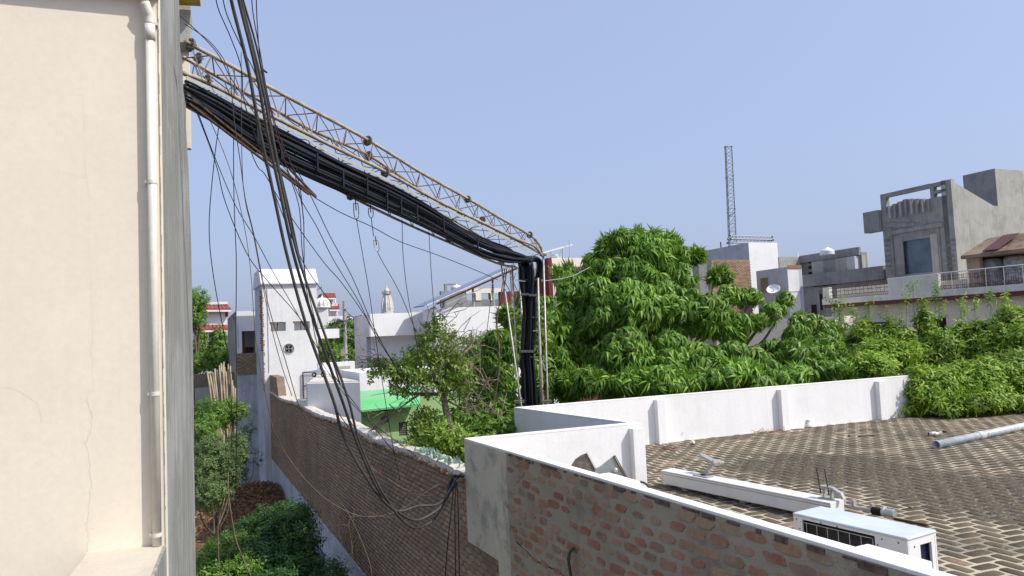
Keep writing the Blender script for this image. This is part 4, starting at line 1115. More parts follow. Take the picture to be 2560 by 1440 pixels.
# ---- red roofed house far left
rh_ = Bld('red_roofed_house', 'large cream house with tiered red roofs and arched window at far left', 'house', 486, 776, 62, pxR=563, LL=8, mat=m_white2)
def hip(b, x0, y0, x1, y1, inset0, inset1, nm, over=.0):
    """sloping red roof skirt between a lower eave (y1) and upper line (y0)"""
    p0, p1 = b.R(x0, y1, .6), b.R(x1, y1, .6); t0, t1 = b.R(x0 + inset0, y0, -.6), b.R(x1 - inset1, y0, -.6)
    MB().add([p0, p1, t1, t0, p0 - Z * .12, p1 - Z * .12, t1 + b.a * 2 - Z * .12, t0 + b.a * 2 - Z * .12, t1 + b.a * 2, t0 + b.a * 2], [(0, 1, 2, 3), (3, 2, 8, 9), (4, 5, 1, 0), (1, 5, 6, 2), (0, 3, 7, 4)]) if False else None
    m = MB(); m.add([p0, p1, t1, t0, p0 - Z * .12, p1 - Z * .12, t1 + b.a * 2.5, t0 + b.a * 2.5, p1 + b.a * 3.5, p0 + b.a * 3.5], [(0, 1, 2, 3), (3, 2, 6, 7), (4, 5, 1, 0), (1, 8, 6, 2), (0, 3, 7, 9)])
    m.obj('roof', m_redtile, b.t)
    MB().box(p0 - Z * .28, p1 - p0, b.a * .3, Z * .155).obj('eave', m_white2, b.t)
    for k in range(1, 9):
        f = k / 9; a_, c_ = p0 + (p1 - p0) * f, t0 + (t1 - t0) * f
        rod('roof_rib', a_ + Z * .02, c_ + Z * .02, .035, m_redtile, b.t, 4)
hip(rh_, 484, 761, 578, 771, 12, 9, '')
rh_.panel('roof_cap', 'R', 500, 755, 570, 760, m_white2, -.3, 1.8)
hip(rh_, 484, 802, 574, 822, 4, 14, '')
rh_.panel('maroon_band', 'R', 486, 826, 569, 842, m_maroon, .03)
rh_.panel('side_bay', 'R', 563, 776, 572, 830, m_white2, -.05, 3)
rh_.panel('maroon_shutter', 'R', 563, 777, 571, 791, m_maroon, .02)
rh_.panel('wing_wall', 'R', 563, 824, 572, 900, m_white2, .04, 3)
for x in (521, 548): rh_.panel('column', 'R', x - 2, 828, x + 2, 880, m_white2, .22)
aw = rh_.R(535, 852)
arch = [(-.33, 0)] ; hw, hh = .33, .42
aw_ = (rh_.R(544, 852) - rh_.R(526, 852)) @ rh_.b / 2
def archpts(s_, h_): return [aw + rh_.b * (-s_) - Z * h_] + [aw + rh_.b * (-s_ * math.cos(math.pi * i / 12)) + Z * (s_ * math.sin(math.pi * i / 12)) for i in range(13)] + [aw + rh_.b * s_ - Z * h_]
MB().prism([p - rh_.a * .12 for p in archpts(aw_ * 1.18, .42)], rh_.a * .1).obj('arch_surround', m_white2, rh_.t)
awn_ = MB().prism([p - rh_.a * .14 for p in archpts(aw_, .40)], rh_.a * .02).obj('arched_window', m_wood, rh_.t)
MB().prism([aw - rh_.a * .15 + (p - aw) * .72 for p in archpts(aw_, .40)], rh_.a * .01).obj('pane', m_glass, awn_)
rh_.panel('window_frame', 'R', 553, 838, 569, 865, m_wood, .06)
rh_.panel('pane', 'R', 555, 841, 567, 862, m_glass, .08)
rh_.panel('balcony_band', 'R', 486, 866, 571, 871, m_white2, .3)
for x in (532, 552): rh_.panel('maroon_panel', 'R', x - 3, 872, x + 2, 888, m_maroon, .05)

# ---- tiered red building, dome and spire on the skyline
rb = Bld('tiered_red_building', 'far white building with three small red roofs between dome and pole', 'building', 812, 744, 80, pxR=840, LL=6, mat=m_white2)
def slab(b, x0, y0, x1, y1, m, nm, pr=.3, dp=3): return b.panel(nm, 'R', x0, y0, x1, y1, m, pr, dp)
slab(rb, 838, 758, 848, 900, m_white2, 'wing_wall', .0, 5); slab(rb, 800, 792, 884, 900, m_white2, 'lower_block', .3, 5)
hip(rb, 805, 733, 840, 742, 1, 2, ''); hip(rb, 824, 760, 849, 771, 2, 1, ''); hip(rb, 818, 794, 885, 812, 2, 8, '')
for x in range(820, 838, 4): slab(rb, x, 745, x + 1, 757, m_slate, 'vent_slot', .03, .02)
slab(rb, 828, 785, 846, 789, m_slate, 'window_shadow', .03, .02)
dm = thing('temple_dome', 'white ribbed temple dome with flag pole beyond the stair tower', 'dome', P(806, 815, 62))
dc = P(806, 770, 62); ppx = 62 / FOC
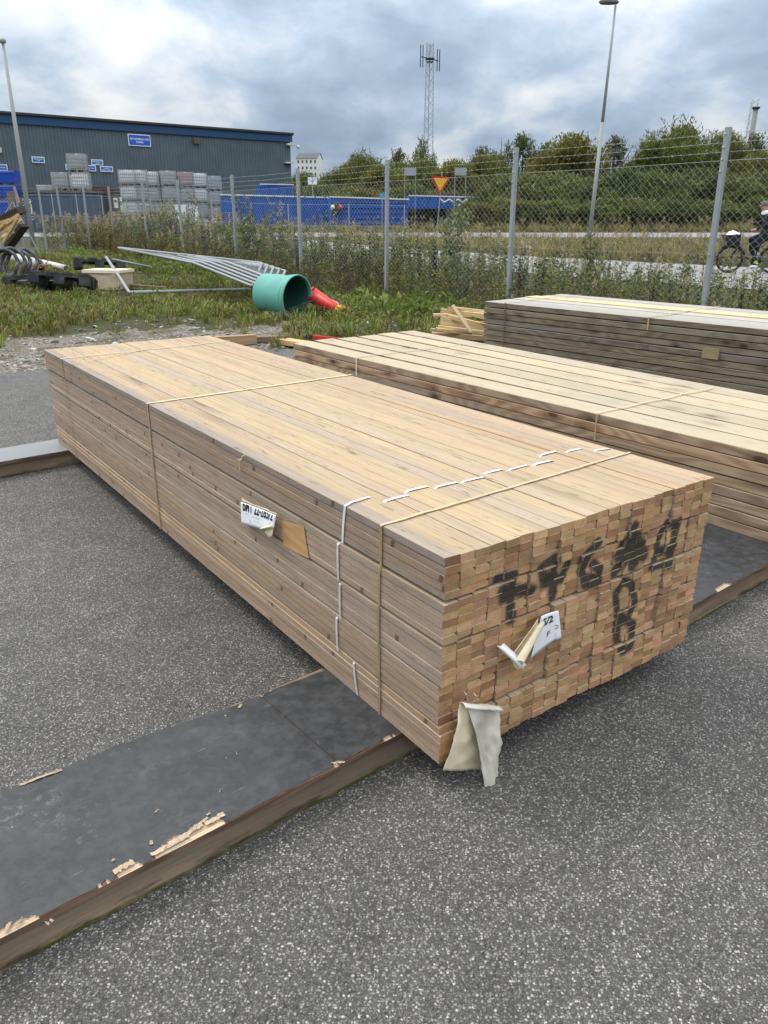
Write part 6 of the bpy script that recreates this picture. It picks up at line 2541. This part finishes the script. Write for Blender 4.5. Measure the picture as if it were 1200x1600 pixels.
scatter('far_verge_weeds', 'mixed rough grass and weeds on the far side of the road', 'weeds', P_V, X, Y, r.uniform(0.6, 1.1, len(X)), wh, r)

# grass and broadleaf weeds inside the yard
P_G = [tuft(31, 14, 0.11), tuft(32, 14, 0.15, (1, 0, 6)), tuft(33, 12, 0.09, (6, 1)), tuft(34, 12, 0.15, (1, 2, 0)), bush(35, 0.09, 18, 0.045, 0.022, (6, 0)), bush(36, 0.08, 16, 0.035, 0.018, (1, 6)), bush(37, 0.11, 24, 0.055, 0.024, (0, 1)), tuft(38, 12, 0.14, (2, 1))]
n = 26000
X, Y = r.uniform(-15, 6, n), r.uniform(7.5, 28, n)
sd_, dd_ = fence_sd(X, Y)
nz = np.array([mnoise.noise((x * 0.8, y * 0.8, 4.0)) for x, y in zip(X, Y)])
offE = Y - np.interp(X, [e_[0] for e_ in edge], [e_[1] for e_ in edge])
dens = np.clip((offE - 1.3) / 2.4 + 0.5 * nz, 0.0, 1)
left = np.where(X < -1.5, 1, 0)
dens = np.where(X > -1.3, np.clip(offE / 0.5 + 0.3 + nz, 0, 1), dens)
nz2 = np.array([mnoise.noise((x * 0.45 + 7, y * 0.45, 1.0)) for x, y in zip(X, Y)])
ok = (dd_ < 0.2) & (offE > 0.1) & (r.random(n) < dens * np.clip(0.72 + 1.5 * nz2, 0.12, 1))
X, Y, nz = X[ok], Y[ok], nz[ok]
wh = np.where(nz > 0.05, r.choice([0, 1, 2, 4, 5, 6], len(X), p=[.22, .24, .24, .12, .1, .08]), r.choice([0, 3, 7, 1, 5, 6], len(X), p=[.25, .25, .15, .15, .1, .1]))
scatter('yard_grass', 'patchy green grass and low weeds between the asphalt and the fence', 'grass', P_G, X, Y, r.uniform(0.7, 1.5, len(X)), wh, r)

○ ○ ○

STATED GOAL:
Output each line exactly; omit every picture.

EXERCISE SOLUTION:
Keep writing the Blender script for this image. This is part 4, starting at line 1115. More parts follow. Take the picture to be 2560 by 1440 pixels.
# ---- red roofed house far left
rh_ = Bld('red_roofed_house', 'large cream house with tiered red roofs and arched window at far left', 'house', 486, 776, 62, pxR=563, LL=8, mat=m_white2)
def hip(b, x0, y0, x1, y1, inset0, inset1, nm, over=.0):
    """sloping red roof skirt between a lower eave (y1) and upper line (y0)"""
    p0, p1 = b.R(x0, y1, .6), b.R(x1, y1, .6); t0, t1 = b.R(x0 + inset0, y0, -.6), b.R(x1 - inset1, y0, -.6)
    MB().add([p0, p1, t1, t0, p0 - Z * .12, p1 - Z * .12, t1 + b.a * 2 - Z * .12, t0 + b.a * 2 - Z * .12, t1 + b.a * 2, t0 + b.a * 2], [(0, 1, 2, 3), (3, 2, 8, 9), (4, 5, 1, 0), (1, 5, 6, 2), (0, 3, 7, 4)]) if False else None
    m = MB(); m.add([p0, p1, t1, t0, p0 - Z * .12, p1 - Z * .12, t1 + b.a * 2.5, t0 + b.a * 2.5, p1 + b.a * 3.5, p0 + b.a * 3.5], [(0, 1, 2, 3), (3, 2, 6, 7), (4, 5, 1, 0), (1, 8, 6, 2), (0, 3, 7, 9)])
    m.obj('roof', m_redtile, b.t)
    MB().box(p0 - Z * .28, p1 - p0, b.a * .3, Z * .155).obj('eave', m_white2, b.t)
    for k in range(1, 9):
        f = k / 9; a_, c_ = p0 + (p1 - p0) * f, t0 + (t1 - t0) * f
        rod('roof_rib', a_ + Z * .02, c_ + Z * .02, .035, m_redtile, b.t, 4)
hip(rh_, 484, 761, 578, 771, 12, 9, '')
rh_.panel('roof_cap', 'R', 500, 755, 570, 760, m_white2, -.3, 1.8)
hip(rh_, 484, 802, 574, 822, 4, 14, '')
rh_.panel('maroon_band', 'R', 486, 826, 569, 842, m_maroon, .03)
rh_.panel('side_bay', 'R', 563, 776, 572, 830, m_white2, -.05, 3)
rh_.panel('maroon_shutter', 'R', 563, 777, 571, 791, m_maroon, .02)
rh_.panel('wing_wall', 'R', 563, 824, 572, 900, m_white2, .04, 3)
for x in (521, 548): rh_.panel('column', 'R', x - 2, 828, x + 2, 880, m_white2, .22)
aw = rh_.R(535, 852)
arch = [(-.33, 0)] ; hw, hh = .33, .42
aw_ = (rh_.R(544, 852) - rh_.R(526, 852)) @ rh_.b / 2
def archpts(s_, h_): return [aw + rh_.b * (-s_) - Z * h_] + [aw + rh_.b * (-s_ * math.cos(math.pi * i / 12)) + Z * (s_ * math.sin(math.pi * i / 12)) for i in range(13)] + [aw + rh_.b * s_ - Z * h_]
MB().prism([p - rh_.a * .12 for p in archpts(aw_ * 1.18, .42)], rh_.a * .1).obj('arch_surround', m_white2, rh_.t)
awn_ = MB().prism([p - rh_.a * .14 for p in archpts(aw_, .40)], rh_.a * .02).obj('arched_window', m_wood, rh_.t)
MB().prism([aw - rh_.a * .15 + (p - aw) * .72 for p in archpts(aw_, .40)], rh_.a * .01).obj('pane', m_glass, awn_)
rh_.panel('window_frame', 'R', 553, 838, 569, 865, m_wood, .06)
rh_.panel('pane', 'R', 555, 841, 567, 862, m_glass, .08)
rh_.panel('balcony_band', 'R', 486, 866, 571, 871, m_white2, .3)
for x in (532, 552): rh_.panel('maroon_panel', 'R', x - 3, 872, x + 2, 888, m_maroon, .05)

# ---- tiered red building, dome and spire on the skyline
rb = Bld('tiered_red_building', 'far white building with three small red roofs between dome and pole', 'building', 812, 744, 80, pxR=840, LL=6, mat=m_white2)
def slab(b, x0, y0, x1, y1, m, nm, pr=.3, dp=3): return b.panel(nm, 'R', x0, y0, x1, y1, m, pr, dp)
slab(rb, 838, 758, 848, 900, m_white2, 'wing_wall', .0, 5); slab(rb, 800, 792, 884, 900, m_white2, 'lower_block', .3, 5)
hip(rb, 805, 733, 840, 742, 1, 2, ''); hip(rb, 824, 760, 849, 771, 2, 1, ''); hip(rb, 818, 794, 885, 812, 2, 8, '')
for x in range(820, 838, 4): slab(rb, x, 745, x + 1, 757, m_slate, 'vent_slot', .03, .02)
slab(rb, 828, 785, 846, 789, m_slate, 'window_shadow', .03, .02)
dm = thing('temple_dome', 'white ribbed temple dome with flag pole beyond the stair tower', 'dome', P(806, 815, 62))
dc = P(806, 770, 62); ppx = 62 / FOC
Write part 6 of the bpy script that recreates this picture. It picks up at line 2541. This part finishes the script. Write for Blender 4.5. Measure the picture as if it were 1200x1600 pixels.
scatter('far_verge_weeds', 'mixed rough grass and weeds on the far side of the road', 'weeds', P_V, X, Y, r.uniform(0.6, 1.1, len(X)), wh, r)

# grass and broadleaf weeds inside the yard
P_G = [tuft(31, 14, 0.11), tuft(32, 14, 0.15, (1, 0, 6)), tuft(33, 12, 0.09, (6, 1)), tuft(34, 12, 0.15, (1, 2, 0)), bush(35, 0.09, 18, 0.045, 0.022, (6, 0)), bush(36, 0.08, 16, 0.035, 0.018, (1, 6)), bush(37, 0.11, 24, 0.055, 0.024, (0, 1)), tuft(38, 12, 0.14, (2, 1))]
n = 26000
X, Y = r.uniform(-15, 6, n), r.uniform(7.5, 28, n)
sd_, dd_ = fence_sd(X, Y)
nz = np.array([mnoise.noise((x * 0.8, y * 0.8, 4.0)) for x, y in zip(X, Y)])
offE = Y - np.interp(X, [e_[0] for e_ in edge], [e_[1] for e_ in edge])
dens = np.clip((offE - 1.3) / 2.4 + 0.5 * nz, 0.0, 1)
left = np.where(X < -1.5, 1, 0)
dens = np.where(X > -1.3, np.clip(offE / 0.5 + 0.3 + nz, 0, 1), dens)
nz2 = np.array([mnoise.noise((x * 0.45 + 7, y * 0.45, 1.0)) for x, y in zip(X, Y)])
ok = (dd_ < 0.2) & (offE > 0.1) & (r.random(n) < dens * np.clip(0.72 + 1.5 * nz2, 0.12, 1))
X, Y, nz = X[ok], Y[ok], nz[ok]
wh = np.where(nz > 0.05, r.choice([0, 1, 2, 4, 5, 6], len(X), p=[.22, .24, .24, .12, .1, .08]), r.choice([0, 3, 7, 1, 5, 6], len(X), p=[.25, .25, .15, .15, .1, .1]))
scatter('yard_grass', 'patchy green grass and low weeds between the asphalt and the fence', 'grass', P_G, X, Y, r.uniform(0.7, 1.5, len(X)), wh, r)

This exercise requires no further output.